Simulation diagram of magnetic moment changing with RMF

4 Conclusions

In summary, the Moiré interference pattern of Fe@Fe3O4 nanoparticles was fabricated for the first time by rotational magnetic field-directed interfacial self-assembly of bilayer superlattices. This special pattern was experimentally proved to be tuned by the colloidal concentration, field intensity and field frequency. The underlying mechanism may lie in a two-stage process. The first stage was to form bilayer superlattices mainly induced by the hydrophobic interaction and steric hindrance of oleyl amine molecules. The second stage was the asynchronous rotation of the two superlattice layers caused by the rotational magnetic field. Moreover, the micromagnetics simulation also showed the underlying alteration of the magnetic property for the assemblies.

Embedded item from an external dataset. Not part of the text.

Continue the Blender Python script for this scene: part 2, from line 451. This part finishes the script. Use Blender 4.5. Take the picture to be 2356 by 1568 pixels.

The assembly pattern in our experiments bore some resemblance to the well regarded “magic angle” graphene, signifying this structure may contain great promises for scientific endeavors. We believe this work could serve as a feasible route for automatic, rapid, and green fabrication of regular and complex micro/nano structures, thus paving the way for exploring frontiers of spintronics.